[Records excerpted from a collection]
::::::

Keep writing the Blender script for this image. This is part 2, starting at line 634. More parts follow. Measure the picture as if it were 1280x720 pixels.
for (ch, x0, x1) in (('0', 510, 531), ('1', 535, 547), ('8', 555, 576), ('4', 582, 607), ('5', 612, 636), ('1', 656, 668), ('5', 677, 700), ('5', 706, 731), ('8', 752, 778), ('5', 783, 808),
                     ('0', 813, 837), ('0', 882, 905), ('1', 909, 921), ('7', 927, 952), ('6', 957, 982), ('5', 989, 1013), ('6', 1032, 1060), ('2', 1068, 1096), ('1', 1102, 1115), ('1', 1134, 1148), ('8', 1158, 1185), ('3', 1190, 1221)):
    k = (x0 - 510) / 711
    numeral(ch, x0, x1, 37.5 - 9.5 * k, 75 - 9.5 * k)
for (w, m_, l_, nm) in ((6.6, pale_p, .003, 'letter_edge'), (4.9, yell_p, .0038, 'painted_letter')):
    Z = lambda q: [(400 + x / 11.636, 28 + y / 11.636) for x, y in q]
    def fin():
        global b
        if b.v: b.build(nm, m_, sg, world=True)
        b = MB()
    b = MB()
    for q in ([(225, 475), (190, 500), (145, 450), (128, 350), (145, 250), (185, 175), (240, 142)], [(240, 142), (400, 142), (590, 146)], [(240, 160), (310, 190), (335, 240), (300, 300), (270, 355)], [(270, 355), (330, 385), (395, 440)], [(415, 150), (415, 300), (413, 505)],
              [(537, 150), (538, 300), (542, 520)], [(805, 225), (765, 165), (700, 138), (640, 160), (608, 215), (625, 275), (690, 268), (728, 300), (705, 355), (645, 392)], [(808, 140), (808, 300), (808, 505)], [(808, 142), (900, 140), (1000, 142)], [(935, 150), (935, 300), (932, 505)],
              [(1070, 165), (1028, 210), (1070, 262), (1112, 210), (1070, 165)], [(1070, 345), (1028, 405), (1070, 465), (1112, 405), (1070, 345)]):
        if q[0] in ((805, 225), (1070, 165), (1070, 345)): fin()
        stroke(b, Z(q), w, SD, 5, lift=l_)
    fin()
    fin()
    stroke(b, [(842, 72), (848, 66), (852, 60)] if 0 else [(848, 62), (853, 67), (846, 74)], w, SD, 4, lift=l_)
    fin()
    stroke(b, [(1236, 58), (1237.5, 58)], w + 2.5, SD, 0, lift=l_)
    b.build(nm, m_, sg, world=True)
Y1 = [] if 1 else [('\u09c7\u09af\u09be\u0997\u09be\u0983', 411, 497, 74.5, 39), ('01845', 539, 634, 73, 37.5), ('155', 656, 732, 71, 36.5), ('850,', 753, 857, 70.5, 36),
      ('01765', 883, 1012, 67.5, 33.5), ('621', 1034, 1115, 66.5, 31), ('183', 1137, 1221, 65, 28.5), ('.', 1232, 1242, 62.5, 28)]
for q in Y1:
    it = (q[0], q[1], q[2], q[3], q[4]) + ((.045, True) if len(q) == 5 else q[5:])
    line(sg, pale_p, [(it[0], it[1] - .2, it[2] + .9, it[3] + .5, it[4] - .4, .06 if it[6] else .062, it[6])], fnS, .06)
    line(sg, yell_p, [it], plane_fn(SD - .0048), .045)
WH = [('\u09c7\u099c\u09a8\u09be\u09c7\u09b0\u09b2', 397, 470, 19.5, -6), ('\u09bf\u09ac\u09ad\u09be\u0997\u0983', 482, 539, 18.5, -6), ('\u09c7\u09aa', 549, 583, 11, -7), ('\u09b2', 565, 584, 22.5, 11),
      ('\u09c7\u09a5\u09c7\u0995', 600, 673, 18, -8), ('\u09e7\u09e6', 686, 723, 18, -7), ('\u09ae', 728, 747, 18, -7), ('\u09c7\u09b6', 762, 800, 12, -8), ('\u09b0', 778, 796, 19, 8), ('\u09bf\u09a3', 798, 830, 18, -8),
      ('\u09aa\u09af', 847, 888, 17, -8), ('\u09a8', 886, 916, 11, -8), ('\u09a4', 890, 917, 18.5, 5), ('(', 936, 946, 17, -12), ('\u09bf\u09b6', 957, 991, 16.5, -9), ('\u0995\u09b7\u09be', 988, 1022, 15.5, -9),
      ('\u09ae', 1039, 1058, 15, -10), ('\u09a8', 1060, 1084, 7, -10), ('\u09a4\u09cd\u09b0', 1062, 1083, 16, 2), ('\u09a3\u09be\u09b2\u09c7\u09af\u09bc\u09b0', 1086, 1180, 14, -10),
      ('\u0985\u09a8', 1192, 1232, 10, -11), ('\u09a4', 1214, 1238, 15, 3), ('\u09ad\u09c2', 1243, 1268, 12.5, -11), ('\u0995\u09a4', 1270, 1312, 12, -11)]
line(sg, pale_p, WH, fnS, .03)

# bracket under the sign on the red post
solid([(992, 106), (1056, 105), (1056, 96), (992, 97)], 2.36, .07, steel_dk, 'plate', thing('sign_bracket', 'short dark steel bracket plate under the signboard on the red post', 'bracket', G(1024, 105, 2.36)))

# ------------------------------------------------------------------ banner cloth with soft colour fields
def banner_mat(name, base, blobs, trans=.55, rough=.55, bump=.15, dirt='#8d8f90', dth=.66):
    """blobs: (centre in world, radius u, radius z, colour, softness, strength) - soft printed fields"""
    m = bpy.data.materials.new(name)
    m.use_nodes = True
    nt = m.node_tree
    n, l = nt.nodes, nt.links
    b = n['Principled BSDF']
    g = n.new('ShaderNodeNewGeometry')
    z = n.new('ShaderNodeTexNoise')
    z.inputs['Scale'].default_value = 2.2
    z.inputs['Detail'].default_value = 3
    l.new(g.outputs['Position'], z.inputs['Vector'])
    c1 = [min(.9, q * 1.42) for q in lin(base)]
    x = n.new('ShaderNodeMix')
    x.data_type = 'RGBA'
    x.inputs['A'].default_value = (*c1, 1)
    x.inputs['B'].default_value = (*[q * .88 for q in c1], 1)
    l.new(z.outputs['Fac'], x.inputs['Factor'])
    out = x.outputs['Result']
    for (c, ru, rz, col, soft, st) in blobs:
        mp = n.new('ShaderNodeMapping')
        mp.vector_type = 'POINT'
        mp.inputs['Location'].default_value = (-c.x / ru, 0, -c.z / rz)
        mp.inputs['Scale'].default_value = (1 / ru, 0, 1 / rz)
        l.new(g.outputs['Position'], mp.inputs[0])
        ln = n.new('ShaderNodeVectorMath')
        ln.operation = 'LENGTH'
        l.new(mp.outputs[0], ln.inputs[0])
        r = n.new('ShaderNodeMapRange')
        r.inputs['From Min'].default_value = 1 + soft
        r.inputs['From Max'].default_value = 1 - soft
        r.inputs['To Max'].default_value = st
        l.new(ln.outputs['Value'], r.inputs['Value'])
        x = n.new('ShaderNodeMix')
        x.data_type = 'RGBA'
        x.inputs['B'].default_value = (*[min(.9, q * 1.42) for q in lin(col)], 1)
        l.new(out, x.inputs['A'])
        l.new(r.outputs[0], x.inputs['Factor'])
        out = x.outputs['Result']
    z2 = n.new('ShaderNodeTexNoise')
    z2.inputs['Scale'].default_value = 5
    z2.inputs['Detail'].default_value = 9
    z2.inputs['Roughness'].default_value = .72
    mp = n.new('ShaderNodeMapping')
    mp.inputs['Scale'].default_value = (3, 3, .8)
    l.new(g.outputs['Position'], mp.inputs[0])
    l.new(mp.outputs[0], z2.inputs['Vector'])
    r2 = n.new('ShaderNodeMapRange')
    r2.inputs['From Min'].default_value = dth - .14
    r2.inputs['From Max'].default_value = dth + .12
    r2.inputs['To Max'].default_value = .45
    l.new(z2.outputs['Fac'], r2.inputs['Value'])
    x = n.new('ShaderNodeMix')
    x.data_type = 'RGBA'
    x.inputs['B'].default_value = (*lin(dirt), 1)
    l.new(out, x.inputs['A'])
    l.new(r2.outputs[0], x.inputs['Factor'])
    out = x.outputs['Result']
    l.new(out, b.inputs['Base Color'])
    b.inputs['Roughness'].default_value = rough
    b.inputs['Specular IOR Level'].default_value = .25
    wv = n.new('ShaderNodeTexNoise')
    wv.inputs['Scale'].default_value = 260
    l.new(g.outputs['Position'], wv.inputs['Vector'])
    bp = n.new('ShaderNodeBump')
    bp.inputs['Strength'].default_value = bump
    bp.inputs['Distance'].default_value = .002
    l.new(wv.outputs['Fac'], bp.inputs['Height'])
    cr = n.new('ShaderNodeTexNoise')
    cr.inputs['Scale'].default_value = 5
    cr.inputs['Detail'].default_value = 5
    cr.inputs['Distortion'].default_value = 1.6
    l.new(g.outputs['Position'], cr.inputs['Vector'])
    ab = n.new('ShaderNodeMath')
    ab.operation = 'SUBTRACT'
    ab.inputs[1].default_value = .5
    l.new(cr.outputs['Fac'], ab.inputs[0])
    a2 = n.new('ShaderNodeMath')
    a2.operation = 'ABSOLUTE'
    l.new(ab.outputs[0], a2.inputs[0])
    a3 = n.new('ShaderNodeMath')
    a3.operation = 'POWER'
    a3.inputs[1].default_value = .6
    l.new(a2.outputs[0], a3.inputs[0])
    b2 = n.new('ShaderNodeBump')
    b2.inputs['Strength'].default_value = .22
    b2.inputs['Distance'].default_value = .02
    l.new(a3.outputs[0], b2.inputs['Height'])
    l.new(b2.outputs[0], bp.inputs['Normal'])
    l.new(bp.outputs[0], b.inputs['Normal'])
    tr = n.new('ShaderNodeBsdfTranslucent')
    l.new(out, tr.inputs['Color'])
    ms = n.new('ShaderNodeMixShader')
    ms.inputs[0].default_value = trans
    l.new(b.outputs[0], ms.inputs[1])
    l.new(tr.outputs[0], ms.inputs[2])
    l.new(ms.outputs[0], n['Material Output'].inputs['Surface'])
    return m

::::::

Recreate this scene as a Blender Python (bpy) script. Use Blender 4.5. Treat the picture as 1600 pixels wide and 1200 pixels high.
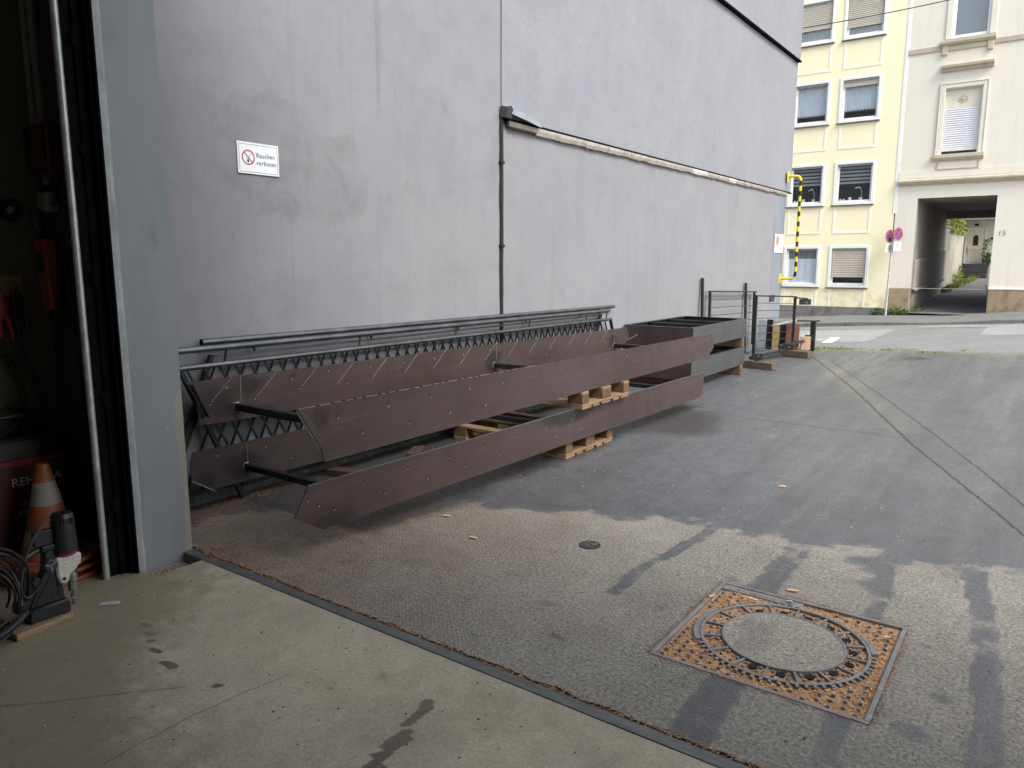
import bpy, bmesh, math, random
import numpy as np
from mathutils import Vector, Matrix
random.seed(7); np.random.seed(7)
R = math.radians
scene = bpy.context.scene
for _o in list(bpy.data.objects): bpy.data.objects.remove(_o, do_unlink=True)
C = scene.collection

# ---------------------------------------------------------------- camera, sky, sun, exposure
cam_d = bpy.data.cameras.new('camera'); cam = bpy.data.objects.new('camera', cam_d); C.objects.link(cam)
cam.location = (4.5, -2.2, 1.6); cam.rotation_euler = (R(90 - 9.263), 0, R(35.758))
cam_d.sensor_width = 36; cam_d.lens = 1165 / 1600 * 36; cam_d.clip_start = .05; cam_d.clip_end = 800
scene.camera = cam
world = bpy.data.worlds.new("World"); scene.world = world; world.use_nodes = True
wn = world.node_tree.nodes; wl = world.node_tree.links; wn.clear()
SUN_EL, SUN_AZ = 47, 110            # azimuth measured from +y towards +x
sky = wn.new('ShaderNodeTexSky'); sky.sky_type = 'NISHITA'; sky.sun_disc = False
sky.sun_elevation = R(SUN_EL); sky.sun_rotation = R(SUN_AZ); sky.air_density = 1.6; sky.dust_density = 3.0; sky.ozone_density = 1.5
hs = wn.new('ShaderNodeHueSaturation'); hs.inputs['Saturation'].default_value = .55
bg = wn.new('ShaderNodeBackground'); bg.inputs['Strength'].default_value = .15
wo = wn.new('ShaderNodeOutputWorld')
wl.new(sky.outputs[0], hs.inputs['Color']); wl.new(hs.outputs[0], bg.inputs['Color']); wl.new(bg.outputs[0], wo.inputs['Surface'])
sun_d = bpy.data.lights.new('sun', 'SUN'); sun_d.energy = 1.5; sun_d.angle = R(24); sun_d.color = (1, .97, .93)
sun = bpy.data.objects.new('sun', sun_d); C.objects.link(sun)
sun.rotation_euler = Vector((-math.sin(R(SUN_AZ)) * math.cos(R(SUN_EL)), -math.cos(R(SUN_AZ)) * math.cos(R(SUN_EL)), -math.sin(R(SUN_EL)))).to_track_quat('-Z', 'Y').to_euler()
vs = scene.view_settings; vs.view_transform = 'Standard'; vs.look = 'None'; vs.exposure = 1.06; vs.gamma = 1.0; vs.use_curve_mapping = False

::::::

**EXERCISE DIRECTIONS:** Return every line holding the word "picture" from the records.

**ANSWER BELOW:**
Keep writing the Blender script for this image. This is part 2, starting at line 634. More parts follow. Measure the picture as if it were 1280x720 pixels.
Recreate this scene as a Blender Python (bpy) script. Use Blender 4.5. Treat the picture as 1600 pixels wide and 1200 pixels high.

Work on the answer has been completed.